When an expression is typed at the Tom's Lisp prompt, the program reads it in and evaluates it. Constants evaluate to themselves, identifiers evaluate to the values given by set, and lists are evaluated as calls. For the lists, the parameters are generally evaluated first, and the resulting values become the arguments.

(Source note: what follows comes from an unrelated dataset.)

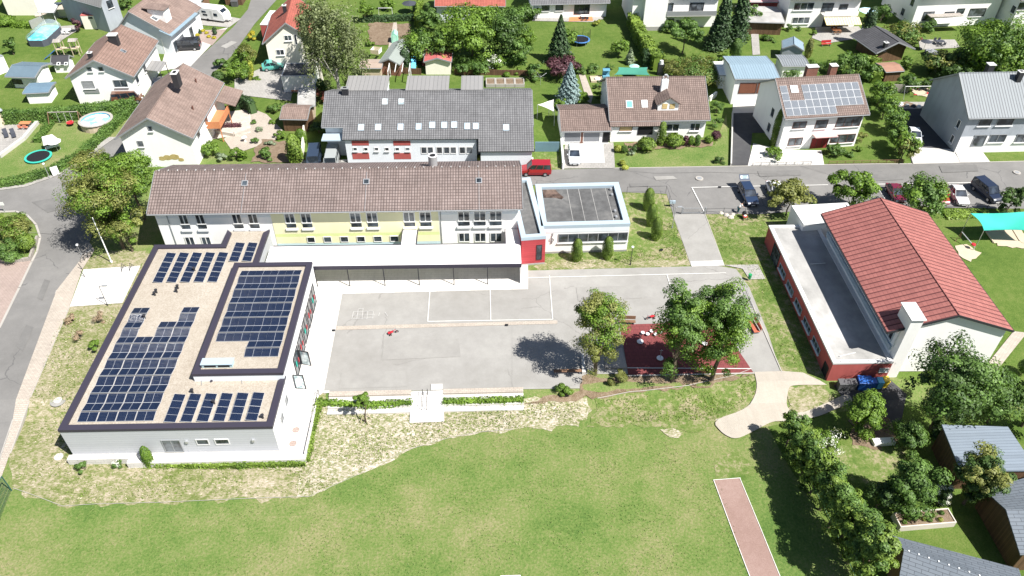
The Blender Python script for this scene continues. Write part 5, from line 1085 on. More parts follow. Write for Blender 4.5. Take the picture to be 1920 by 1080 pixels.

When we want to prevent something from being evaluated, we can use the tick mark (') to prevent it, as in:
lsp>(car '(a b c))
a
lsp>'(car (a b c))
(car (a b c))
lsp>(car (a b c))
**** Error 1: Undefined a ****
   (car (a b c))
   (a b c)

The tick is actually a short-hand for the quote operator:

lsp>(quote (car (a b c)))
(car (a b c))
lsp>(car (quote (a b c)))
a
The Tom's Lisp input function actually substitutes the quote (and the closing paren) when you type a tick.
lsp>'(car '(a b c)))
(car (quote (a b c)))

Eval

The opposite of quote is eval, which takes a Tom's Lisp expression and evaluates it.
lsp>(eval '(car '(a b c))))
a
This is useful when you want to evaluate something which is the result of another computation, rather than something you just typed in.
lsp>(eval (cons '+ (cdr '(4 9 12 3 7))))
31
We will find more use for this when we have a few more pieces.

Apply

The apply function takes a function and an argument list, and runs the function on the argument list. The argument list is evaluated once in sending to apply, then each argument is evaluated again when the function is run with the argument list.
lsp>(apply + '(4 9 8 2))
23
lsp>(apply car '((hi there alice)))
hi
lsp>(apply cons '(a b))
(a . b)
These are just fancy ways of writing, respectively, (+ 4 9 8 2), (car '(hi there alice)), and (cons 'a 'b). More precisely, the first one is (+ '4 '9 '8 '2), which means the same thing. In each case, the function is just added to the front, and the list is evaluated.